Michel Collot s'attache ensuite à montrer l'évolution de la représentation littéraire de la nature après la Seconde Guerre mondiale. Dans le prolongement de sa réflexion philosophique, il montre combien les perspectives peuvent différer entre l'ecocriticism américaine, l'ecopoetics et l'écopoétique francophone. Si la première, précurseur en la matière, privilégie dans l’analyse la critique sociale et politique, les suivantes – en particulier la tradition universitaire et critique française – sont davantage favorables à "une approche littéraire des textes", c'est-à-dire mettant l’accent sur le "travail de l'écriture" ou, pour reprendre les mots de Pierre Schoentjes, "une littérature soucieuse de forme plutôt que d’engagement et de militantisme".
Néanmoins, et c’est regrettable, cette perspective n’accorde aucune place (ou si peu) dans ses corpus à la poésie, du fait de l’attachement de la recherche à une représentation mimétique de la réalité, y compris la plus prosaïque et la plus dégradée. Pourtant, souligne Michel Collot un peu plus loin, c'est traditionnellement dans leur rapport à la nature que se manifestent les formes d'expression poétique les plus anciennes ou les plus lointaines, définies par l'oralité, y compris dans la "poésie écrite", et par un rythme de versification régulier. De plus, dans la poésie française contemporaine, un certain nombre de poètes reviennent à la nature, posant à nouveaux frais le débat du lyrisme et de l'objectivisme : Fabienne Raphoz, Sophie Loizeau, Pierre Vinclair, Jean-Pierre Courtois et d’autres.
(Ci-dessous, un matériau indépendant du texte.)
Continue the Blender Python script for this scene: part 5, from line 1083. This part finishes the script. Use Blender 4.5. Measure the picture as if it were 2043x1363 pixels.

Michel Collot, se plaçant en médiateur, propose la voie juste et mesurée d’un "lyrisme objectif" qui ne serait pas nécessairement "égocentré".
Finalement, l'essai de Michel Collot, qui souhaite à juste titre préserver l’analyse littéraire des tentations de la "critique idéologique", a ceci de remarquable qu'il laisse entrevoir au lecteur toute la complexité des interactions existant entre les sociétés humaines et la nature, ainsi qu’entre le réel et l'imaginaire littéraire et artistique, les unes et les autres participant conjointement à redéfinir notre "sentiment de la nature".
Ce dernier doit nous inviter non pas à rompre avec la nature mais à nous "décentrer". Il se forge ainsi à la fois à travers les impressions et les expériences sensibles de l’enfance, époque où, à l’image d’un poète romantique, l’on est affecté par la nature, mais aussi dans l’observation répétée des éléments naturels et des paysages, dans lesquels peut naître "l’expérience du sublime", et enfin dans notre imaginaire, nourri des mythes et des œuvres littéraires. S’il était largement diffusé et assimilé, ce "sentiment de la nature" pourrait offrir à chaque être humain une "conscience cosmique" de lui-même, des autres et de tous. Quel meilleur souhait pour l’avenir ?
David Dielen
Michel Collot, Un nouveau sentiment de la nature, Éditions Corti, « les essais », 2022, 247 pages.